The Evangelist Windows

In order to view these stained glass windows you will have to pass the altar rail and head for the back altar.  As you stand before Burnham’s beautiful Reconciliation window with its deep blues and reds, turn to your left and right. There you will see the Evangelist Windows, also designed and fabricated by Burnham and dedicated on April 7, 1940. Why are they there? The Reconciliation window visually describes the birth of Christ, His deeds and miracles, and His sacrifice. Images of reconciliation abound. We know of these narratives and images through the words of Matthew, Mark, Luke, and John, and so they are placed to either side of the central theme as a resource to us. The blue and red lines and geometrical shapes incorporated into these two windows tie them back to the central Reconciliation window and themes. 

The Evangelists are presented as symbols—the living creatures surrounding the throne of God  found in Revelation 4:6-8 and Ezekiel 1:5-11. It was St. Irenaeus in the second century who made that connection. The first window on the left presents Matthew and Mark by using their symbols (and then naming them for us). Here Matthew is represented by a man because of his detailed account of Christ’s ancestry and incarnation. The attribute used to portray Mark is a lion. There are several suggestions for why a lion was chosen to represent him. Mark begins his Gospel with John the Baptist, a voice crying in the wilderness—like a roaring lion.  Alternatively, Mark writes of the coming reign of God and a lion is seen as the King of heaven.

The second window on the right presents Luke and John. Luke’s attribute is an ox, a sacrificial animal. He opens his Gospel with the sacrifice of the priest Zechariah and presents the priesthood of Christ in it.  John is represented as an eagle, the creature which soars into the light of the heavens. Light is a particular theme of John’s Gospel, as is the divinity of Christ. 

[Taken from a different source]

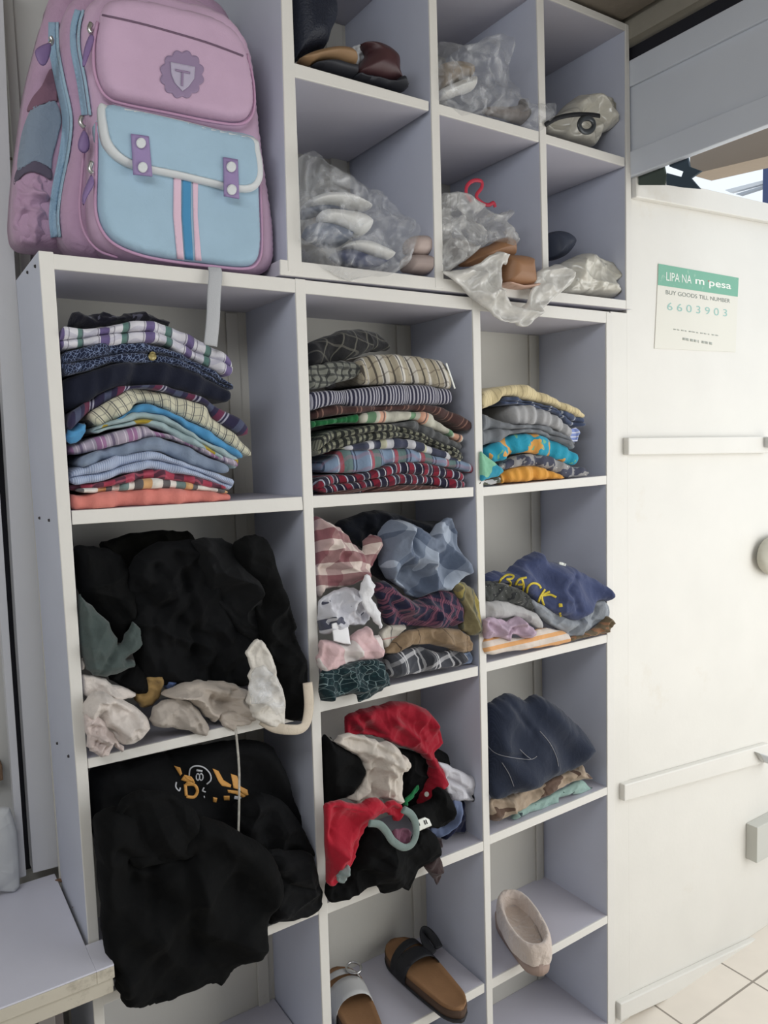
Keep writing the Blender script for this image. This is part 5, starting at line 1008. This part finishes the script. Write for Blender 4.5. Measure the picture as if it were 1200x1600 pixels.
shoe_blob('upper', 'k13', [(500, 560), (545, 470), (590, 400), (560, 350), (545, 330), (630, 325), (720, 360), (790, 420), (815, 480), (818, 560), (845, 640), (760, 640), (640, 605), (560, 590)], 0.02, 0.035, M_mar, sh)
shoe_blob('outsole', 'k13', [(500, 565), (560, 585), (640, 598), (760, 628), (820, 590), (845, 640), (870, 685), (780, 665), (640, 625), (510, 592)], 0.012, 0.03, M_dks, sh)
o = cloth('tissue_paper', 'k13', [(415, 350), (450, 370), (500, 345), (545, 335), (590, 370), (600, 400), (560, 460), (520, 510), (490, 530), (488, 440), (450, 395)], 0.045, 0.02, plain('tissue', (205, 208, 212), 0.8, bump=0.3), fold=(1, 110, 0.006)); tag(o, 'crumpled white tissue between the navy and the maroon shoe', 'paper')

# lower left hole of the upper shelf: clear bag of trainers
M_clear = film('clear_bag', (226, 229, 234), .08, .34, 22); M_milky = film('milky_bag', (224, 222, 216), .60, .3, 16); M_milk2 = film('cream_bag', (208, 204, 190), .88, .12, 16)
M_wr = plain('white_rubber', (226, 226, 222), 0.5); M_gy = plain('grey_blue_upper', (112, 122, 142), 0.7); M_nb = plain('navy_upper', (42, 52, 92), 0.6, var=0.3, vscale=60); M_pk = plain('blush_shoe', (196, 176, 168), 0.6)
GS = 'trainers inside the clear plastic bag'
sh = thing('trainer', 'white soled shoe lying on top inside the left clear bag', 'shoe', (0.5, 0.08, 2.0), GS)
shoe_blob('sole', 'k8', [(120, 500), (200, 450), (300, 430), (420, 440), (540, 490), (620, 540), (610, 572), (500, 555), (380, 540), (240, 530), (140, 540)], 0.06, 0.035, M_wr, sh)
shoe_blob('upper', 'k8', [(90, 560), (140, 525), (300, 520), (500, 552), (560, 570), (300, 590), (120, 640)], 0.08, 0.03, M_gy, sh)
sh = thing('trainer', 'white and grey blue shoe in the middle of the left clear bag', 'shoe', (0.5, 0.06, 1.97), GS)
shoe_blob('sole', 'k8', [(225, 600), (280, 562), (420, 570), (560, 600), (640, 670), (600, 760), (520, 790), (440, 730), (330, 680), (230, 665)], 0.03, 0.03, M_wr, sh)
shoe_blob('upper', 'k8', [(130, 700), (220, 670), (330, 690), (440, 735), (490, 770), (430, 840), (330, 880), (220, 850), (110, 780)], 0.045, 0.035, M_gy, sh)
sh = thing('trainer', 'navy shoe with white sole turned up at the bottom of the left clear bag', 'shoe', (0.56, 0.03, 1.9), GS)
shoe_blob('sole', 'k8', [(430, 860), (500, 820), (600, 820), (700, 860), (800, 910), (805, 960), (740, 975), (620, 940), (480, 890)], 0.01, 0.03, M_wr, sh)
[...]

Why do all of these symbols have wings? In addition to the citations in Revelation and Ezekiel, wings in Christian art are the symbol of divine mission. All the winged creatures representing the evangelists are on the divine mission of spreading the Word and focusing us on reconciliation. Other symbols, frequently found in stained glass windows, also appear here. Grapes and vines symbolize Christ as the true vine. Leaves represent the heavenly gardens.

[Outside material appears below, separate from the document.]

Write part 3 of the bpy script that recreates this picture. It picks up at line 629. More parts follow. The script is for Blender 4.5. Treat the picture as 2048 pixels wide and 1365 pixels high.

While not as dramatic as the Reconciliation window, these two windows are a crucial part of the narrative. And more than that…they are an example of the love that the Church of the Reconciliation had for a devoted Rector and the love that Rector had for his wife. The Matthew/Mark window was dedicated to the Reverend S. Wolcott Linsley who was the longest serving Rector of the parish. He spent 28 years at Reconciliation, from 1910 to 1938. In turn, Rev. Linsley dedicated the Luke/John window on the right to his wife Juliette Peck Linsley.